2. He doesn’t like being compared to the devil.

“It used to upset me,” he says. “I would come and say to my wife, ‘I’m not like that at all. Why do these guys say I’m that way?’ And she would say, ‘You ever watch yourself in a press conference?’ You can blame the other guy for saying it, or you can look at yourself and say, ‘I must have contributed to this.’”

And yet Saban, now entering his seventh season at Alabama and soon to be a grandfather, insists that the caricature of him as Lucifer in a headset no longer applies.

“I think I’m pretty misunderstood, because I’m not just about football,” he tells me. “I’m kind of portrayed as this one-dimensional person who—this is everything to me.” He gestures toward the football building around him. “I almost feel like I’m not that way at all.”

3. He eats the same thing every day.

Saban is a fit 61, owing in part to regular pickup basketball games with staff, a frenetic pace on and off the field, and a peculiarly regimented diet. He doesn’t drink. For breakfast, he eats two Little Debbie Oatmeal Creme Pies; for lunch, a salad of iceberg lettuce, turkey, and tomatoes. The regular menu, he says, saves him the time of deciding what to eat each day.

4. He’ll bite your head off if you speak ill of Mick Jagger.

[Saban’s assistant Cedric] Burns is at the wheel of Saban’s black Mercedes S550, and because he knows Saban’s musical taste veers toward the Eagles, Al Green, and the Rolling Stones—no country—he’s got “Gimme Shelter” cued up on the stereo. Saban sits shotgun, and I climb in the back. As Burns guides the sedan past columned fraternity houses on the arbored Alabama campus, Saban mentions he’s seen the Stones twice. In an attempt at levity, I tell him I’d recently tried to turn my four-year-old daughter on to the Stones but that she had responded by earnestly asking me, “Dad, how come the man in these songs can’t sing?”

Saban spins around from the front seat and shoots me the bug zapper.

“Mick Jagger can sing,” he says, before turning back to face the windshield. “Mick Jagger is a great entertainer.”

5. He loves his wife.

The Sabans met in seventh grade, were married by 21, and spent the next few decades moving—at least fifteen times—as Saban worked his way through the ranks as an assistant. Along the way they adopted two children, now grown. They’re devout Catholics who rarely miss Mass, and they talk constantly during the day.

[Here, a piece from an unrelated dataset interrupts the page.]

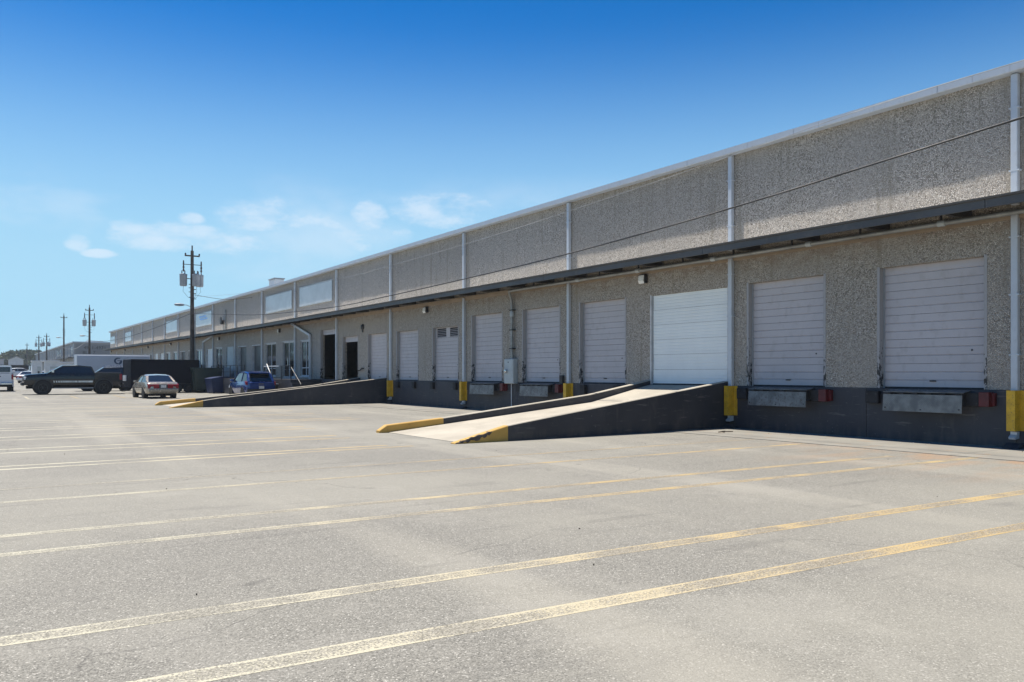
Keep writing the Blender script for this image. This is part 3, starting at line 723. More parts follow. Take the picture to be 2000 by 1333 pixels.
# wall lights
def wall_light(y, z, label, big=True, lit=False):
    t = empty('wall_light', (-.004, y, z), 0, label, 'wall light', 'floodlights under the canopy')
    MB().box(-.16, 0, -.14, .14, -.13, .15, 0, .015).build('housing', M['dark'], t)
    MB().prism([(-.17, .10), (-.20, -.06), (-.15, -.15), (-.161, .12)], 'y', -.12, .12).build('lens', M['lamp'], t)
for y, z, l in ((19.6, 4.62, 'square floodlight above the bright white roll-up door'), (34.84, 4.62, 'square floodlight above the louvered door'),
                (57.5, 4.62, 'floodlight above the glass entry door and railing'), (74.7, 4.68, 'floodlight right of the utility pole under the canopy'),
                (96.2, 4.85, 'floodlight under the canopy left of the utility pole'), (110.6, 4.9, 'floodlight second from the far end of the canopy side'), (129.5, 5.0, 'tiny floodlight near the far corner'), (144.0, 5.1, 'floodlight on the last bay of the far corner')):
    wall_light(y, z, l)
# small dark alarm bell + holes on the wall by the open door
ab = empty('alarm_bell', (-.004, 42.6, 4.18), 0, 'small dark alarm bell above the open dock door by the far ramp', 'alarm bell')
MB().lathe([(.16, 0), (.16, -.03), (.12, -.10), (.03, -.12)], 16, 'x').build('bell', M['dark'], ab); MB().box(-.05, 0, -.05, .05, -.3, -.12).build('backing_box', M['dark'], ab)
hr = MB(); hr.tube([(-.03, .25, 0), (-.10, .0, .05), (-.12, -.2, .12), (-.03, -.28, .10)], .035, 8); hr.tube([(-.02, .42, -.02), (-.09, .42, -.02)], .04, 8)
tag(hr.build('hose_bib', M['dark'], None, loc=(-.004, 42.7, 1.75)), 'dark pipe stub with hose bib on the wall at the far ramp', 'pipe')
# flood / camera cluster high on the wall by the pole
fc = empty('antenna_cluster', (-.004, 73.0, 6.2), 0, 'dark tangle of brackets and lamps on the upper wall right of the pole', 'bracket')
q = MB(); q.lathe([(.32, -.35), (.30, -.30)], 14, 'x'); q.build('dish', M['dark'], fc)
MB().tube([(0, 0, -.05), (-.32, 0, 0)], .04).build('arm', M['dark'], fc); MB().box(-.25, 0, .35, .7, -.3, .05, 0, .02).build('lamp_box', M['dark'], fc)
MB().tube([(-.06, -.55, .9), (-.06, -.55, -1.1)], .05).build('conduit', M['pipe'], fc)

# ------------------------------------------------------------------ electrical run
er = empty('electrical_conduit', (0, 0, 0), 0, 'grey conduit under the canopy bending down the wall to the electrical box', 'conduit')
q = MB(); q.tube([(-.42, 0.8, 4.86), (-.42, 26.9, 4.85)], .055, 10); q.build('horizontal_pipe', M['pipe'], er, 40)
q = MB(); pts = [(-.42, 26.85, 4.85), (-.36, 27.1, 4.84), (-.24, 27.24, 4.74), (-.14, 27.28, 4.55), (-.11, 27.28, 4.3), (-.11, 27.28, 2.17)]
q.tube(pts, .055, 10); q.build('drop_pipe', M['pipe'], er, 40)
q = MB(); q.lathe([(.075, 3.86), (.085, 3.90), (.085, 4.02), (.07, 4.06)], 12, 'z', (-.11, 27.28, 0)); q.build('coupling', M['boxgrey'], er)
for z in (2.55, 3.3, 4.1): MB().box(-.175, -.001, 27.16, 27.40, z, z+.04).build('pipe_clamp', M['dark'], er)
for k in range(13): y = 1.9+k*1.95; MB().box(-.44, -.40, y-.02, y+.02, 4.80, 5.10).build('hanger', M['dark'], er)
for y in (4.5, 9.6, 13.0, 16.2, 19.4, 22.5): MB().lathe([(.07, y), (.07, y+.16)], 12, 'y', (-.42, 0, 4.857)).build('sleeve', M['boxgrey'], er)
eb = empty('electrical_box', (-.004, 27.33, 1.16), 0, 'tall grey electrical box with round meter between two dock doors', 'electrical box')
MB().box(-.22, 0, -.33, .33, 0, 1.0, 0, .015).build('cabinet', M['boxgrey'], eb)
MB().box(-.238, -.221, -.315, .315, .02, .98, 0, .004).build('cabinet_door', M['boxgrey'], eb)
MB().lathe([(.085, -.238), (.085, -.30), (.07, -.335), (.03, -.345)], 18, 'x', (0, .12, .50)).build('meter', M['chrome'], eb, 40)
MB().lathe([(.03, -.245), (.03, -.239)], 10, 'x', (0, .02, .86)).build('knockout', M['dark'], eb)
MB().tube([(-.06, .05, 0), (-.06, .05, -1.15)], .018, 8).build('ground_conduit', M['whitebox'], eb)
sb = MB().box(-.12, 0, -.09, .09, -.15, .15, 0, .01); tag(sb.build('switch_box', M['dark'], None, loc=(-.004, 24.0, 1.35)), 'small dark switch box beside the yellow guard behind the near ramp', 'switch box')

# ------------------------------------------------------------------ concrete ramps
def ramp_thing(ynear, yfar, xtoe, label, broken=False, skn=0, skf=0):
    t = empty('loading_ramp', (0, 0, 0), 0, label, 'ramp', 'concrete ramps up to the dock')
    top = 1.215; yi = ynear+.20; yo = yfar-.20
    def SK(mb):   # the sides of the ramp are not quite square to the dock
        mb.v = [(x, y + (skn if y < (ynear+yfar)/2 else skf)*(x-xtoe)/(-xtoe), z) for x, y, z in mb.v]; return mb
    xe = -.03
    K = xtoe/-9.25
    def table(x, T):
        x = x/K
        for (a, za), (b, zb) in zip(T, T[1:]):
            if x <= b: return za + (zb-za)*max(0, (x-a)/(b-a))
        return T[-1][1]
    def deckz(x): return table(x, ((-9.0, .012), (-7.4, .175), (-5.2, .40), (-2.4, .69), (-.75, 1.06), (0, 1.215)))
    xs = [-9.0*K, -7.4*K, -5.2*K, -2.4*K, -.75*K, xe]
    secs = [[(x, yi, -.2), (x, yo, -.2), (x, yo, deckz(x)), (x, yi, deckz(x))] for x in xs]
    SK(MB().loft(secs, True, True)).build('ramp_deck', M['deck'], t)
    split = xtoe + 1.45
    def curbtop(x, near): return table(x, ((-9.25, .02), (-9.0, .08), (-7.75, .372), (0, 1.352)) if near else ((-9.25, .06), (-9.05, .20), (-7.4, .345), (-2.4, .925), (-.8, 1.21), (0, 1.36)))
    def wall_(y0, y1, near):
        def sec(x, h=None):
            z = curbtop(x, near) if h is None else h; b = .018
            return [(x, y0, -.2), (x, y1, -.2), (x, y1, z-b), (x, y1-b, z), (x, y0+b, z), (x, y0, z-b)]
        s1 = split if near else split + .42
        hs = None
        a = [sec(xtoe), sec(xtoe+.22), sec(s1)]
        SK(MB().loft(a, True, True)).build('curb_end', M['yellowcurb'], t)['label'] = 'yellow painted toe of the curb'
        n = 7; xs2 = sorted([s1+.002, xe, *[q_*K for q_ in (-7.39, -5.2, -2.4, -.78) if q_*K > s1+.01]])
        secs2 = [sec(x) for x in xs2]
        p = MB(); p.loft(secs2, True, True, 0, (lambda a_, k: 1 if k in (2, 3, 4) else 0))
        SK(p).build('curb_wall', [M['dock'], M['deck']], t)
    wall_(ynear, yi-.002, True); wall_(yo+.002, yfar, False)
    if broken:
        q = MB(); rnd = random.Random(3); N_ = 22; secs = []
        for k in range(N_+1):
            x = xtoe + .015 + k*.045; zt = curbtop(x, True) + rnd.uniform(-.018, .006); dep = (min(.13, zt*.8) if 0 < k < N_ else .01)*(1-.55*k/N_)*rnd.uniform(.6, 1.3)
            jut = rnd.uniform(.006, .03)
            secs.append([(x, ynear-jut, zt-dep), (x, ynear-jut*.6, zt-dep*.4), (x, ynear-.004, zt), (x, ynear+rnd.uniform(.03, .10), zt+.004), (x, ynear+.02, zt-dep)])
        q.loft(secs, True, True); SK(q).build('broken_edge', M['bark'], t)['label'] = 'crumbled dark broken edge of the ramp toe'
    return t
ramp_thing(15.72, 19.95, -9.25, 'near concrete ramp rising to the bright white roll-up door', True, .37, -.42)
ramp_thing(39.42, 43.15, -10.75, 'far concrete ramp rising to the dock left of the louvered door')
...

Whenever Saban flies, he calls her right before takeoff and just after landing.

6. He’s apparently just like his dad.

The key to understanding her husband, Terry says, is knowing about his father, Big Nick, the withholding owner of a gas station and a Dairy Queen who died when Saban was in his early twenties. Big Nick’s passion was coaching a Pop Warner football team he founded, the Idamay Black Diamonds. Saban worked at his dad’s gas station and quarterbacked the Black Diamonds—and whether at the station or on the field, he took the brunt of his father’s perfectionism.

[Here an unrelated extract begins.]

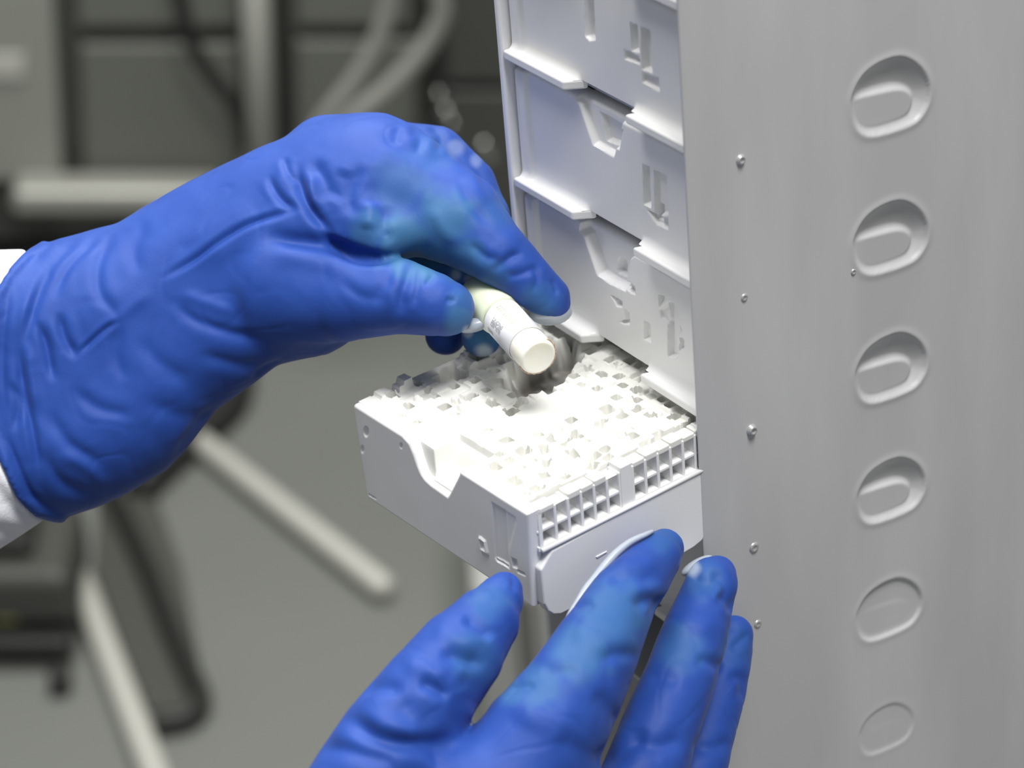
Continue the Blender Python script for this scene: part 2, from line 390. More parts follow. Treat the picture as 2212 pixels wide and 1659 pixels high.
s3 = [(Z2([(885,410),(925,425),(942,450),(942,555),(880,528),(868,500),(872,440)]), .0018), (Z2([(1002,560),(1030,560),(1068,590),(1070,655),(1035,640),(1000,605)]), .0014),
      (Z2([(890,655),(930,672),(975,702),(977,745),(935,736),(920,700)]), .0013), (Z2([(992,755),(1028,785),(1030,868),(985,865),(955,842),(992,825)]), .0013),
      (Z2([(1130,832),(1178,865),(1184,1000),(1160,990),(1130,970)]), .0014), (Z2([(1235,645),(1285,665),(1268,700),(1240,740)]), .0013),
      (Z2([(1300,705),(1330,705),(1372,748),(1380,800),(1378,1095),(1350,1118),(1300,1095)]), .0017), (Z2([(1240,760),(1300,705),(1310,880),(1250,820)]), .0009),
      (Z2([(1380,960),(1405,958),(1420,985),(1415,1040),(1380,1060)]), .0013), (Z2([(1375,860),(1392,875),(1405,915),(1380,935)]), .0008)]
drawer(0, 'white drawer cut by the top picture edge, only its ledge end showing')
drawer(1, 'white drawer with three slots, uppermost whole front in the rack', s1)
drawer(2, 'white drawer with a trapezoid finger notch, second front above the tray', s2, NOTCH2, INNER2)
drawer(3, 'white drawer just above the open tray, front pierced by ragged holes', s3, n3)
drawer(5, 'white drawer directly below the pulled out tray, behind the lower glove')

# ------------------------------------------------------------------ the pulled-out tray
TYAW = 0.070388; TO = np.array([.002772, -.052449, Z0]); tray = empty('sample_tray', TO, TYAW)
tag(tray, 'white plastic sample tray pulled out of the rack, frosted grid of wells on top', 'tray')
TX = np.array([math.cos(TYAW), math.sin(TYAW), 0]); TY = np.array([-math.sin(TYAW), math.cos(TYAW), 0])
def tl(q): d = q-TO; return np.array([d @ TX, d @ TY, d[2]])
def tfront(px, py): q = tl(hitp(px, py, TO, TY)); return q[0], q[2]
def ttop(px, py, dz=0): q = tl(hitp(px, py, TO+[0, 0, ZT+dz], (0, 0, 1))); return q[0], q[1]
def tside(px, py, x=0.0): q = tl(hitp(px, py, TO+TX*x, TX)); return q[1], q[2]
TW = .070456; ZT = -.107841; ZB = -.135126; TH = .0024
# the notch outline on the front plate, from the left part of the top edge to the right part
no = [(868,942),(876,948),(884,957),(893,978),(902,1005),(909,1022),(917,1034),(930,1046),(966,1071),(969,1067),(991,1023)]
no = [tfront(*p) for p in no]
nx = np.array([p[0] for p in no]); nz = np.array([p[1] for p in no])
nz[0] = ZT; nz[1] = min(nz[1], ZT-.0003)
def notch_z(x):
    return np.where((x > nx[0]) & (x < nx[-1]), np.interp(x, nx, nz), ZT)
NB = float(nz.min())
xs = np.unique(np.concatenate([np.linspace(-TW, -TW+.0014, 12), np.arange(-TW+.0014, -.0014, .00024), np.linspace(-.0014, 0, 12), nx[1:-1], [nx[-1]-.00002, nx[-1]+.00002]]))
bb = np.unique(np.concatenate([.5-.5*np.cos(np.linspace(0, math.pi, 60)), np.linspace(0, 1, 110)]))
zt = notch_z(xs); ztc = ZT-.0012*(1-np.sqrt(1-np.clip(1-(xs+TW)/.0012, 0, 1)**2)); zt = np.minimum(zt, ztc)
fx = (xs+TW)/TW; xb = -TW+.001494+fx*(TW-.001494-.00185)
A, B = np.meshgrid(np.arange(len(xs)), bb, indexing='ij')
ZZ = ZB+(zt[A]-ZB)*B; kk = np.clip((ZZ-ZB)/(ZT-ZB), 0, 1); XX = xb[A]*(1-kk)+xs[A]*kk
YY = np.zeros_like(XX)
poly = list(zip(xb[::8], np.full(len(xb[::8]), ZB)))+[(xb[-1], ZB)]+list(zip(xs[::-1], zt[::-1]))
ed = np.clip(-poly_sdf(XX, ZZ, poly), 0, None); q = np.clip(1-ed/.0009, 0, 1); YY += .0009*(1-np.sqrt(1-q*q))
def frect(pts, dep, soft=.0005):
    s = poly_sdf(XX, ZZ, [tfront(*p) for p in pts]); return dep*(1-sstep(-soft, .0001, s))
# crop offsets for the shallow features
D4 = lambda L: [(880+.1929*x, 1020+.1929*y) for x, y in L]
YY += frect(D4([(940,330),(1105,430),(1130,960),(1150,1060),(980,965)]), .00055, .0006)
YY += frect(D4([(1105,430),(1215,500),(1225,560),(1130,940)]), .00022, .0008)
YY += frect(D4([(795,708),(830,715),(885,765),(915,900),(915,935),(820,880)]), -.0005, .0006)
YY += frect(D4([(822,745),(868,775),(885,880),(835,850)]), .0007, .0004)
YY += frect(D4([(1165,950),(1225,985),(1232,1085),(1178,1060)]), .0009, .0003)
YY += frect(D4([(985,960),(1130,1045),(1150,1085),(1000,1000)]), .0007, .0003)
YY += frect(D4([(1225,1085),(1310,1130),(1325,1165),(1230,1125)]), .0007, .0003)
D1 = lambda cx, cy, r: [(740+.1808*(cx+r*.45*math.cos(a)), 740+.1808*(cy+r*math.sin(a))) for a in np.linspace(0, 6.28, 14)[:-1]]
YY += frect(D1(283,1065,66), .0008, .0004); YY += frect(D1(238,1275,50), .0004, .0004); YY += frect(D1(700,1235,36), .0004, .0003)
YY += frect([(797,1066),(812,1075),(812,1079),(797,1071)], .0005, .0003)
YY += .00009*(vnoise(XX*120, ZZ*120, 0, 9)-.5)
slab('front_plate', np.stack([XX, YY, ZZ], -1), (0, TH, 0), M_TRAY, tray)
# right side: window lattice of beams and posts, then the deeper skirt
v_end = .085; zr = -.118924
lat = MB()
top_h = .0024
zrow0, zrow1 = zr+.0002, ZT-.0008-top_h*.4
ptc = .00395; v0 = .0022
hgt = (zrow1-zrow0); midz = zrow0+hgt*.49
xo = .0; xi = -.0042
lat.box((xi, v0, zrow0-.0009), (xo, v_end, zrow0+.0004))            # sill
lat.box((xi, v0, midz-.00042), (xo-.0002, v_end, midz+.00042))        # middle bar
edges = [v0, v0+.0012]
cells = []
v = v0+.0010
widths = [.0046] + [ptc]*20
posts = []
for i, w in enumerate(widths):
    posts.append((v, .0009 if i else .0012)); v += w
    if v > v_end: break
for i, (pv, w) in enumerate(posts):
    lat.box((xi, pv-w*.5, zrow0), (xo, pv+w*.5, zrow1+.0008))
pv6 = posts[6][0]; lat.box((xi, pv6, zrow0), (xo+.0003, pv6+.0034, ZT+.0004))      # solid pillar in the lattice
lat.box((xi-.001, v0, zrow0-.0009), (xi, v_end, zrow1))                 # inner wall behind the windows
lat.build('window_lattice', M_TRAY, tray, smooth=False, bevel=.00022, bseg=2)
# top rail of the side, broken into blocks
for i in range(len(posts)-1):
    a0, a1 = posts[i][0], posts[i+1][0]
    up = [0, -.0011, .0003, .0001, .0003, -.0014, .0004, 0, .0003, .0001, .0004, 0, .0002, 0, 0, 0, 0, 0, 0, 0, 0, 0][i]
    if i in (0,): a0 = v0
    rb = MB().box((-.0036, a0+(.0001 if i else 0), zrow1), (xo-(.0006 if up < 0 else 0.0), a1-.0001, ZT-.0001+up)); rb.build('rail_block', M_FROST, tray, smooth=False, bevel=.0004, bseg=2)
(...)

Terry still remembers how the neighbors came over to congratulate her future husband after a big win. As they patted him on the back, “I only heard comments from his dad about how he could have done better.”

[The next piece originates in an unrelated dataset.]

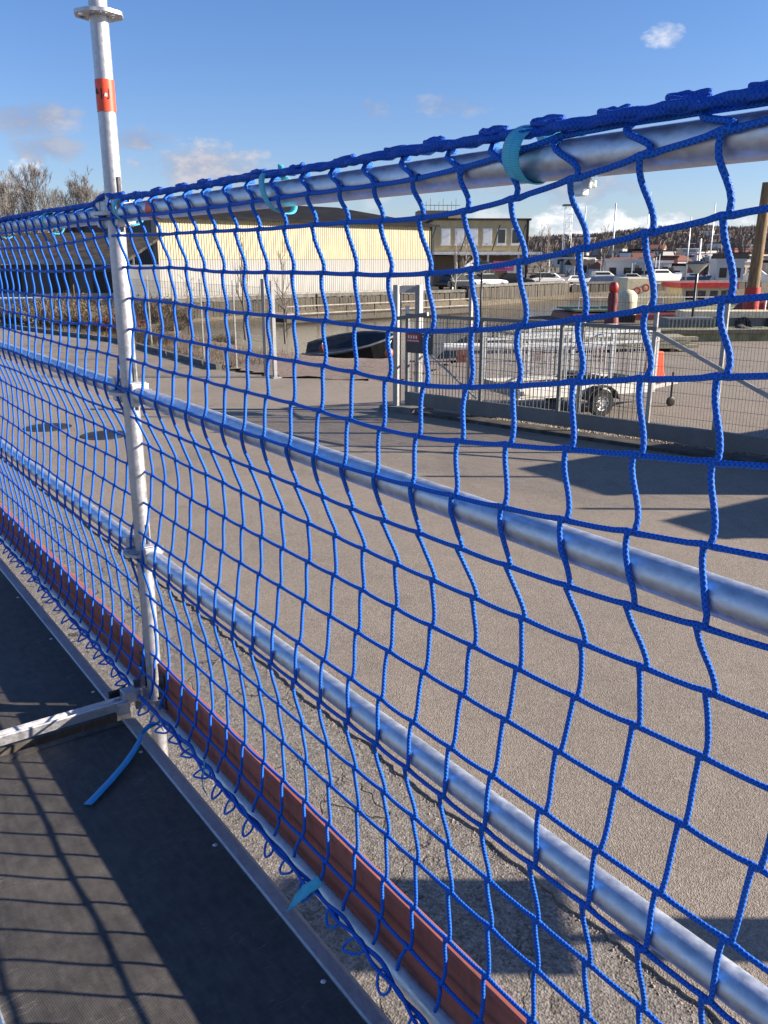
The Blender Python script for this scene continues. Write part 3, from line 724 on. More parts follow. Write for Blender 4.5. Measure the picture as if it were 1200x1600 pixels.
for i in range(NROW):
    pts = []; rad = []
    for j in JS:
        a = ND[(j, i)]
        pts += [a + Vector((0.001, -.008, 0)), a + Vector((0.001, .008, 0))]; rad += [RR * 1.12] * 2
        if j + 1 in JS:
            b = ND[(j + 1, i)]
            for q in (1, 2, 3):
                tt = q / 4; p = a.lerp(b, tt); p.z -= .0010 * math.sin(math.pi * tt) * (1 + N1(j * 1.4, i * 1.1, 13)); p.x += .003 * math.sin(math.pi * tt) * N1(j * 1.2, i * 1.6, 14)
                for zr in LV[:3]:
                    if abs(p.z - zr) < TUBE + RR: p.x = min(p.x, PX - math.sqrt(max(0, (TUBE + RR + .0006) ** 2 - (p.z - zr) ** 2)))
                pts.append(p); rad.append(RR * .98)
    m = MB(); m.tube(pts, rad, 7); m.build('horizontal_rope', 'rope_blue', net, True, NOFF)
# border ropes wound along the top rail
y_lo, y_hi = YB + MS * JS[0], YB + MS * JS[-1]
def top_path(ph, amp, dx, dzz, st=.012):
    pts = []; y = y_lo
    while y < y_hi:
        near = sm((1.6 - y) / 1.2)
        a = amp * (1 + .6 * near)
        w = 2 * math.pi * y / (.085 + .02 * math.sin(ph)) + ph + 1.5 * N1(y * 3, ph)
        pts.append(Vector((PX - .012 + dx + a * math.cos(w) + .006 * N1(y * 2.3, ph), y, ztop(y) + dzz + a * .38 * abs(math.sin(w)) + .002 * N1(y * 5, ph, 2)))); y += st
    return pts
for (ph, amp, dx, dzz, r) in ((0, .003, -.005, .0035, .0066), (2.1, .004, .007, .004, .0058), (4.2, .005, -.010, -.001, .0046), (1.0, .006, .010, .0015, .0042)):
    m = MB(); m.tube(top_path(ph, amp, dx, dzz), r, 8); m.build('border_rope', 'rope_border', net, True, NOFF)
# flat loops of slack edge rope standing on the rail
y = y_lo + .02
while y < 2.45:
    L = random.uniform(.028, .042); hgt_ = random.uniform(.004, .012); kk = random.uniform(0, 9); tilt = random.uniform(-.3, .3)
    pts = []
    for k in range(18):
        t_ = 2 * math.pi * k / 18
        pts.append(Vector((PX - .010 + (.009 + .004 * N1(math.sin(t_) * 1.5, kk)) * math.sin(t_) + .004 * tilt, y + (.8 + .5 * N1(math.cos(t_), kk, 2)) * L * math.cos(t_) + .012 * math.sin(t_), ztop(y) + .010 + hgt_ * (.5 + .5 * math.sin(t_ + .5 * tilt)) * (1 if y < 1.1 else .55) + .003 * N1(math.cos(t_) * 2, kk, y))))
    m = MB(); m.tube(pts, .0034, 7, closed=True); m.build('edge_loop', 'rope_border', net, True, NOFF); y += random.uniform(.10, .17)
# bottom border rope bundle with hanging loops
def bot(y, ph=0): return Vector((.813 + .006 * N1(y * 3, ph, 4) - .010 * sm((1.25 - y) / .5), y, ZB + .010 * N1(y * 2.2, ph, 6) - .035 * sm((1.25 - y) / .35)))
for (ph, dx, dzz, r) in ((0, 0, 0, .0046), (3, -.008, .003, .0040), (6, .004, -.007, .0036)):
    pts = []; y = y_lo
    while y < y_hi:
        p = bot(y, ph) + Vector((dx + .004 * math.sin(y * 45 + ph), 0, dzz + .003 * math.cos(y * 38 + ph))); pts.append(p); y += .015
    m = MB(); m.tube(pts, r, 7); m.build('bottom_border_rope', 'rope_blue', net, True, NOFF)
y = y_lo + .03; k = 0
while y < y_hi - .1:
    c = bot(y); r1 = random.uniform(.016, .024); r2 = random.uniform(.013, .020); pts = []; tw = random.uniform(-.6, .6)
    for q in range(16):
        t_ = 2 * math.pi * q / 16
        pts.append(c + Vector((-r2 * (1 - math.cos(t_)) * .95, r1 * math.sin(t_) + tw * .02 * (1 - math.cos(t_)), -.009 * (1 - math.cos(t_)) + .004 * math.sin(2 * t_ + tw))))
    m = MB(); m.tube(pts, .0031, 7, closed=True); m.build('hanging_loop', 'rope_light', net, True, NOFF)
    y += random.uniform(.075, .125); k += 1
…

Still, it was hard to argue with Big Nick’s results. At one point his Black Diamonds won 36 games in a row. One year they allowed their opponents exactly zero points.

7. He doesn’t give a hoot about your threats, Tennessee. Bring on “Hate Week.”

It’s midafternoon on campus, and Saban is in his car heading back to the football building. He’s got a final push of obligations before he heads off for his vacation on Lake Burton: another round of coaching kids at youth camp and, later in the afternoon, a flight to Athens, Tennessee, for a speech to 1,500 people at a chamber of commerce event. There’s going to be extra security. Angry that Saban will be speaking on their home turf, some Tennessee Vols fans have left threatening voice mails for the event’s organizers.

“One speech closer to vacation,” Saban says in the car. “They’re threatening to kill me. If they want to assassinate my ass, they need to go ahead and do it.”